The examples I provided above for the queue are not concurrency safe, but this would be something, that can be easily added using a mutex.

[sapuri]

@breml Here’s a minimal example that demonstrates my use case:

1. We have MockClock struct with NowFunc field.
2. A WorkflowManager runs workflows which contains a async activity that call clock.Now() in separate goroutines.
3. The test function Prepare() toggles the clock’s NowFunc from one value to another while those background workflows may still be active.

This is conceptually similar to scenarios where a workflow engine like Temporal or custom orchestration logic runs asynchronously, calling a shared mock clock.
Here is the stripped-down code:

// mock_clock.go
package example

import "time"

type MockClock struct {
	NowFunc func() time.Time
}

func (c *MockClock) Now() time.Time {
	return c.NowFunc()
}

// container.go
package example

type Container struct {
	Clock *MockClock
	WorkflowManager *WorkflowManager
}

// interactor.go
package example

import (
	"context"
	"time"
)

// Interactor represents business logic that will trigger workflows.
type Interactor struct {
	c *Container
}

func NewInteractor(c *Container) *Interactor {
	return &Interactor{c: c}
}

func (i *Interactor) CreateSomething(ctx context.Context) error {
	return i.c.WorkflowManager.RunWorkflowA(ctx, i.c.Clock)
}

func (i *Interactor) CaptureSomething(ctx context.Context) error {
	return i.c.WorkflowManager.RunWorkflowB(ctx, i.c.Clock)
}

// workflow.go
package example

import (
	"context"
	"fmt"
	"time"
)

// WorkflowManager simulates a workflow engine that calls Clock.Now() in separate goroutines.
type WorkflowManager struct{}

func (wm *WorkflowManager) RunWorkflowA(ctx context.Context, clock *FakeClock) error {
	// Contains logic that asynchronously calls clock.Now()
}

func (wm *WorkflowManager) RunWorkflowB(ctx context.Context, clock *FakeClock) error {
	// Contains logic that asynchronously calls clock.Now()
}

// example_test.go
package example_test

import (
	"context"
	"testing"
	"time"

	"example"
)

// Prepare is a test helper function that changes the clock between two steps
// (CreateSomething and CaptureSomething), while background workflows may
// be calling Clock.Now() concurrently.
func Prepare(t *testing.T, createAt, captureAt time.Time) {
	t.Helper()
	ctx := context.Background()

	c := &example.Container{
		Clock:           &example.FakeClock{NowFunc: time.Now},
		WorkflowManager: &example.WorkflowManager{},
	}
	interactor := example.NewInteractor(c)

	// 1) Set clock to createAt
	c.Clock.NowFunc = func() time.Time { return createAt }

	// 2) CreateSomething starts workflow A, which calls c.Clock.Now() asynchronously
	if err := interactor.CreateSomething(ctx); err != nil {
		t.Fatal(err)
	}

	// 3) Switch the clock to captureAt while workflow A is still running in the background
	c.Clock.NowFunc = func() time.Time { return captureAt }

	// 4) CaptureSomething starts workflow B, also calling c.Clock.Now() asynchronously
	if err := interactor.CaptureSomething(ctx); err != nil {
		t.Fatal(err)
	}

	// At this point, if c.Clock.NowFunc was changed while other goroutines
	// were reading it, a data race can happen.
}

It may be difficult to understand the necessity since this is a very simplified example, but when two workflows each execute asynchronous activity functions, the order of mock function calls may not be deterministic.

[breml]

You mention, that workflow A and workflow B are async.
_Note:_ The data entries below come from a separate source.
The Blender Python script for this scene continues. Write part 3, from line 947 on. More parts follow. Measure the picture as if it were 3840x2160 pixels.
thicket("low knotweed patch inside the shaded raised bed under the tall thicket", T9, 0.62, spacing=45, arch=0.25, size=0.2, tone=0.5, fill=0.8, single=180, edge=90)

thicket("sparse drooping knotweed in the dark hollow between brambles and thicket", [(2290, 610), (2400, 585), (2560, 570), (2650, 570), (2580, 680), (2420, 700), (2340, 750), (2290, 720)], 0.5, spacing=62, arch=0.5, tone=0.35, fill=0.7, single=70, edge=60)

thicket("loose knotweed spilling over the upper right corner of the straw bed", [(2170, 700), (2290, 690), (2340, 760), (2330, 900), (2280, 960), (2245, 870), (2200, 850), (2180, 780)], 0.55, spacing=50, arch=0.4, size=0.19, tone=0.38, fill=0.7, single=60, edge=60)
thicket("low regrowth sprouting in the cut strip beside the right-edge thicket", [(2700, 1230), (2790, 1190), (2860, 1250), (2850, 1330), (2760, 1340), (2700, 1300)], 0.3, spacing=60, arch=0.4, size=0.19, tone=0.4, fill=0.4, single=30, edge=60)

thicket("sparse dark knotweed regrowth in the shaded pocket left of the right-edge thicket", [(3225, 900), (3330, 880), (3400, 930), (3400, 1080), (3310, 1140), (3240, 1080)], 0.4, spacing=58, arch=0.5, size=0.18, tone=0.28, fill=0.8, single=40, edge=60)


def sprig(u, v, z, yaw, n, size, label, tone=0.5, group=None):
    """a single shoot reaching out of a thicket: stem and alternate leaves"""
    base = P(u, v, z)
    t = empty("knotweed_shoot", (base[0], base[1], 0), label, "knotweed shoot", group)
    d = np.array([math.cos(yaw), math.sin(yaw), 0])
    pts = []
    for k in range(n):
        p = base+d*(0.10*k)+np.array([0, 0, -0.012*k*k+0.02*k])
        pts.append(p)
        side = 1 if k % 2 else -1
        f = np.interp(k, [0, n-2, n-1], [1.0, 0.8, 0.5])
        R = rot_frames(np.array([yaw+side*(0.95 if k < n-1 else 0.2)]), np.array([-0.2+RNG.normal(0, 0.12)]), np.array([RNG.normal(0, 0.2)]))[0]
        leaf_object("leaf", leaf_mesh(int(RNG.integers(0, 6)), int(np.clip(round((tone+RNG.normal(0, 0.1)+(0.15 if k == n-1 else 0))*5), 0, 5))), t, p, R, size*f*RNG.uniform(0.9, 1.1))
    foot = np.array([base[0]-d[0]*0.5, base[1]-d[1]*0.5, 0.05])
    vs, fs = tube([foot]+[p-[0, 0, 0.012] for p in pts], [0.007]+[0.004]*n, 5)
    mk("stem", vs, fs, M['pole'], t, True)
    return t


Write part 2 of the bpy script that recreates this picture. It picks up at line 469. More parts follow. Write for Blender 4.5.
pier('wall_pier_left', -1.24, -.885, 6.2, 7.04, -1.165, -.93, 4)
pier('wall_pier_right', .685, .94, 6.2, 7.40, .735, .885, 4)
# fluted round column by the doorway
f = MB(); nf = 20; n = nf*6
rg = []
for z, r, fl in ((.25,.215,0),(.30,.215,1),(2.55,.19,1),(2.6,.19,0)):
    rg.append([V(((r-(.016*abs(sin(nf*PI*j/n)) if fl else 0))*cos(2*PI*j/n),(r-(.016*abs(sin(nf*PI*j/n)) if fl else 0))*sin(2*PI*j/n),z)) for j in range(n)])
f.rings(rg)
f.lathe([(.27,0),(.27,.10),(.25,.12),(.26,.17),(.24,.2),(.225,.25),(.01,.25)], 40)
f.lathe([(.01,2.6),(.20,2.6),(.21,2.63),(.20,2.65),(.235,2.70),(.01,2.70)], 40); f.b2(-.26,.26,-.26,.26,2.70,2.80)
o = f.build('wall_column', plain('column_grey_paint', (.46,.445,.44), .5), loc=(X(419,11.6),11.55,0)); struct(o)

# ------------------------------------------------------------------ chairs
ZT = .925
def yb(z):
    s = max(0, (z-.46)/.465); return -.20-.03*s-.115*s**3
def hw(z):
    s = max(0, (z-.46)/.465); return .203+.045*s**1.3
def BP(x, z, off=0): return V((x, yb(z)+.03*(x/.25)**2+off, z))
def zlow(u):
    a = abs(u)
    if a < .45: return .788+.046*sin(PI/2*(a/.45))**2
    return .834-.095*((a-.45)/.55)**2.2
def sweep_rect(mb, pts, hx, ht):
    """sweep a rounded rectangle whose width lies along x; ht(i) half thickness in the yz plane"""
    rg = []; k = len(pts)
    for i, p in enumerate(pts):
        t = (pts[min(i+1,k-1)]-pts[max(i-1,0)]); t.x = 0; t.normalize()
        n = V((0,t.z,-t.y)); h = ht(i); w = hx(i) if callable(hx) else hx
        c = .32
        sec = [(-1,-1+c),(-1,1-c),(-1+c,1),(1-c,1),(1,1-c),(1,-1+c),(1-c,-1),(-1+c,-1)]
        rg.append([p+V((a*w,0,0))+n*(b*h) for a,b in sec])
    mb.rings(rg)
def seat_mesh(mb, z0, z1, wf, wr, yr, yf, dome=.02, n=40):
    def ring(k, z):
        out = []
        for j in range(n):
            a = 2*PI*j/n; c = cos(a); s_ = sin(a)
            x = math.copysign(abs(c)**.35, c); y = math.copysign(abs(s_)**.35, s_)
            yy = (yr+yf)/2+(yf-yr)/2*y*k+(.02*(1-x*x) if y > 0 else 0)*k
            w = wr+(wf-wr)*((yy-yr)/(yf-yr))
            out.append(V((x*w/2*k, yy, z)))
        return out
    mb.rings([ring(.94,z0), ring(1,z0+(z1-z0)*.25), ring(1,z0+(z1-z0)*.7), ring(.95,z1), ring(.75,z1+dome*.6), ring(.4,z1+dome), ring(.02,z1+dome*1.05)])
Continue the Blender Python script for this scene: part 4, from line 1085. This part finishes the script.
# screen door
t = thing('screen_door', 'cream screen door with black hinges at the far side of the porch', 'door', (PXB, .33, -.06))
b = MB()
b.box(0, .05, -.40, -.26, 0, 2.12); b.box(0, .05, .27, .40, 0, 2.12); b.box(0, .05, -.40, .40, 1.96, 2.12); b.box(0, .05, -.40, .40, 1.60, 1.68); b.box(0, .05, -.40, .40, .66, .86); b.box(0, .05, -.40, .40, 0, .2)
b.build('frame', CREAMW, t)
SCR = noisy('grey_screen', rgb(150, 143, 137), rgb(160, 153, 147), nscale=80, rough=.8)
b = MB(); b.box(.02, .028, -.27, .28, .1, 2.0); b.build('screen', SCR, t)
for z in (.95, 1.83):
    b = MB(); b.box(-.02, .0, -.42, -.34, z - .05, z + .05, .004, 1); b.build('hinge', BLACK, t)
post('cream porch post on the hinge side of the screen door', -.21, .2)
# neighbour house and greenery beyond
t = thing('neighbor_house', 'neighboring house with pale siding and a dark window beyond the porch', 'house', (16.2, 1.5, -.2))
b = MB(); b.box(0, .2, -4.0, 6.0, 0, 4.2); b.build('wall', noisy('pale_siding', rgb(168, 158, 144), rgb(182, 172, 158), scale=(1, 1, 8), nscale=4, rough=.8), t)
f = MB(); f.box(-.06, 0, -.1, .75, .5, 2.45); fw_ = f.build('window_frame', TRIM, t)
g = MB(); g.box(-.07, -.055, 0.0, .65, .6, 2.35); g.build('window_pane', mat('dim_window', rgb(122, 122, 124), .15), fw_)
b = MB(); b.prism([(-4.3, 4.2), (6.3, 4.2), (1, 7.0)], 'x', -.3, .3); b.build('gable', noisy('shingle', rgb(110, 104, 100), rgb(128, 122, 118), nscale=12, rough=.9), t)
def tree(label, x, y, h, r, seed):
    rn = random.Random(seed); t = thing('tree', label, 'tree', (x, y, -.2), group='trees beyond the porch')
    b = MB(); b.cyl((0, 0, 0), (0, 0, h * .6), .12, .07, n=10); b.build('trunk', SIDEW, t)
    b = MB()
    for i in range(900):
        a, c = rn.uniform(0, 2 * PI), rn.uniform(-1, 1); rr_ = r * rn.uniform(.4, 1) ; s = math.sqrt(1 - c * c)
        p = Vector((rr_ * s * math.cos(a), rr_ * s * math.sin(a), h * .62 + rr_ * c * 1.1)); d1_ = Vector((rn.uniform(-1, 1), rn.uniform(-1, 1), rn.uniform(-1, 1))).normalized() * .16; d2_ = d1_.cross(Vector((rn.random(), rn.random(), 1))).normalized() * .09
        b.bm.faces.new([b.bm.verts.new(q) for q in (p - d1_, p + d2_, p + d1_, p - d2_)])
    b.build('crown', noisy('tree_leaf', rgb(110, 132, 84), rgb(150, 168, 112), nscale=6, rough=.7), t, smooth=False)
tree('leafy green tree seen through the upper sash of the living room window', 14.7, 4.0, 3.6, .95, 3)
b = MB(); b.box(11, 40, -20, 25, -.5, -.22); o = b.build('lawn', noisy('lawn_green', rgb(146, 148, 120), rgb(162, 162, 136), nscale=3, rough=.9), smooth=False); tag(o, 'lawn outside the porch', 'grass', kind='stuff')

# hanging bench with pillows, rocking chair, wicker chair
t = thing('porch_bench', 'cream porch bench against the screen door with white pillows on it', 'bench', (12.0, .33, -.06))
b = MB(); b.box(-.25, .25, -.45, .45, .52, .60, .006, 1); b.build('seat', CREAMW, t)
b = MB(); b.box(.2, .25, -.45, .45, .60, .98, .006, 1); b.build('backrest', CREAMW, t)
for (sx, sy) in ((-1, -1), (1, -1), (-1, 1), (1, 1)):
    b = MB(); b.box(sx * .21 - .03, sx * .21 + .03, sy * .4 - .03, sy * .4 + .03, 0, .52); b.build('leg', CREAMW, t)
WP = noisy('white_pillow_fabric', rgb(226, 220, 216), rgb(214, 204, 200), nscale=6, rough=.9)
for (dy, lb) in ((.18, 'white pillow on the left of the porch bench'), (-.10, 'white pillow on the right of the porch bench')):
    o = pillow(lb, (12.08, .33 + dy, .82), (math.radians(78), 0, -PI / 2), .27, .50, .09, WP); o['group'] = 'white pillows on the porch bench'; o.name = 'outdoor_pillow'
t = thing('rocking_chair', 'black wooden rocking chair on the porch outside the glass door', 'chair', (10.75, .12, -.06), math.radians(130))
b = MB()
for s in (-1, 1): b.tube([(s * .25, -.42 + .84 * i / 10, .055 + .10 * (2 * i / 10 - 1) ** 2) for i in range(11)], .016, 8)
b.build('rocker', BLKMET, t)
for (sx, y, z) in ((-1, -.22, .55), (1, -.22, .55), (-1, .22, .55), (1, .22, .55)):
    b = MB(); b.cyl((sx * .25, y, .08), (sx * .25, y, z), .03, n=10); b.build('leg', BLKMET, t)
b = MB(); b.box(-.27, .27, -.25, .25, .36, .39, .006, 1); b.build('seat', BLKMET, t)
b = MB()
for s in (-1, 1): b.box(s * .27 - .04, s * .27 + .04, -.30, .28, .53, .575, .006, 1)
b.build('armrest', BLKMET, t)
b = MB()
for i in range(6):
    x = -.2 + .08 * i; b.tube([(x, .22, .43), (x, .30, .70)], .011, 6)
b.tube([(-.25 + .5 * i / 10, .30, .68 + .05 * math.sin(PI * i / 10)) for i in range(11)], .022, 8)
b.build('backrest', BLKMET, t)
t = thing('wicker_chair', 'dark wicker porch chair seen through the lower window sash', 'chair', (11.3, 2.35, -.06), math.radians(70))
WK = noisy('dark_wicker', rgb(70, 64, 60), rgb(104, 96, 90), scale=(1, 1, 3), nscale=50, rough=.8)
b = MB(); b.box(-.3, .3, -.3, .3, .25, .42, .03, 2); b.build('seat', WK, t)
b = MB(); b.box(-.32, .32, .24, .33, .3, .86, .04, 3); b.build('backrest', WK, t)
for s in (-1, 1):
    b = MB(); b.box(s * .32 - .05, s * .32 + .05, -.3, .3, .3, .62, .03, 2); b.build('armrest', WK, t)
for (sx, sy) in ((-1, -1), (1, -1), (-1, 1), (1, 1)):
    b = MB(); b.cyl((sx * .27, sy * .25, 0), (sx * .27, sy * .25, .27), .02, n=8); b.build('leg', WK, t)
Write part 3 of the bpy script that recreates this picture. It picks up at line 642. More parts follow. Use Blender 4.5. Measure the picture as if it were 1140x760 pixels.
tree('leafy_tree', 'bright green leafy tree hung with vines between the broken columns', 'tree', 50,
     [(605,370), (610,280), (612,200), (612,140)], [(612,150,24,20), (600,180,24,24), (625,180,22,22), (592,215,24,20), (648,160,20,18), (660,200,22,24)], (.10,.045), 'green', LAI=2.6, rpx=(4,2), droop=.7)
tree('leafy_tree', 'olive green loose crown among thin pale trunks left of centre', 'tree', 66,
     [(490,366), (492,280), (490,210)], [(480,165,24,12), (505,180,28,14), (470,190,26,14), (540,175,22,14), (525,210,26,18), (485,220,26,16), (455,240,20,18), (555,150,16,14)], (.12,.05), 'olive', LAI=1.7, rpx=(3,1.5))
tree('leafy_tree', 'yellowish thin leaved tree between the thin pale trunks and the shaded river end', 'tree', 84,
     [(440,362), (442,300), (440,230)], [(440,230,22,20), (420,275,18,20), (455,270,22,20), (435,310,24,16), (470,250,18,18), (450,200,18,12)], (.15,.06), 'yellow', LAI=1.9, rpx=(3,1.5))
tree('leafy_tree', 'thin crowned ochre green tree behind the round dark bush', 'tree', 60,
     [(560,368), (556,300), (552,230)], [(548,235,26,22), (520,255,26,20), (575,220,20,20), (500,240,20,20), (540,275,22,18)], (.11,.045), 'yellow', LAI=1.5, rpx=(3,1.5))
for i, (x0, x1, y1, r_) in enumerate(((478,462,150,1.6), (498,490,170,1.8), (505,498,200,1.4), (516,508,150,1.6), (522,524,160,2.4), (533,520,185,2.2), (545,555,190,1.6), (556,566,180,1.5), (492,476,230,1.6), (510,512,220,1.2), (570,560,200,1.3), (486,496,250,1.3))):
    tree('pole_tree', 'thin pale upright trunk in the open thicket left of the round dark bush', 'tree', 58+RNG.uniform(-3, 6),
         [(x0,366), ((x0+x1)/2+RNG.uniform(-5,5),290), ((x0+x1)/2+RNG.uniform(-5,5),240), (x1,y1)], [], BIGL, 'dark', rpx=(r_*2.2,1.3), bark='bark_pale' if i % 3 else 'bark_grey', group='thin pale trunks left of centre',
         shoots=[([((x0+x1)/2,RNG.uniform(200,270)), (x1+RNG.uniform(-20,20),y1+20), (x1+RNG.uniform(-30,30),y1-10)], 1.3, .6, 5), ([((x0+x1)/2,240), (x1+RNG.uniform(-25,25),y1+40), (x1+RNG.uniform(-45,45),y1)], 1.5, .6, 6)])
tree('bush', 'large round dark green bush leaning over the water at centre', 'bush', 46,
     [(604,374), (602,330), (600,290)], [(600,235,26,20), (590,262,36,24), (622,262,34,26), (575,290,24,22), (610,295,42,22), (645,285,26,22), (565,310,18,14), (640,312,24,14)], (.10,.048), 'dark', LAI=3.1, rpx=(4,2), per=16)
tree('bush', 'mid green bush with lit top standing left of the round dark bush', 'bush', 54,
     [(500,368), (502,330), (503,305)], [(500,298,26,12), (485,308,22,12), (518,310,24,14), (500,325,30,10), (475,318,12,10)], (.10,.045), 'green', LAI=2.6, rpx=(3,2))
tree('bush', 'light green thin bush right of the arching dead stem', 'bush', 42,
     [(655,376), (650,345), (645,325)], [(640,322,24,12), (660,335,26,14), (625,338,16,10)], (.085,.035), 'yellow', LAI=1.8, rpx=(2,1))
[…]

So you have no guarantee, that one happens after the other. You also don't have a guarantee, that workflow A already called Now when you change the function in step 3 of prepare. So again, I wonder what exactly your tests can assert for. Maybe it is enough to just return the same time for each call to Now (since you do not check it anyway) or you could just increment the time for each call by some duration or you could use the queue approach I mentioned above where you add createdAt as the first item and captureAt as the second (you will need to extend the queue example I provided with some mutex) and then hope for the best, that the calls happen in the order you expect (first workflow A then workflow B).

For all of this, no change is needed to moq.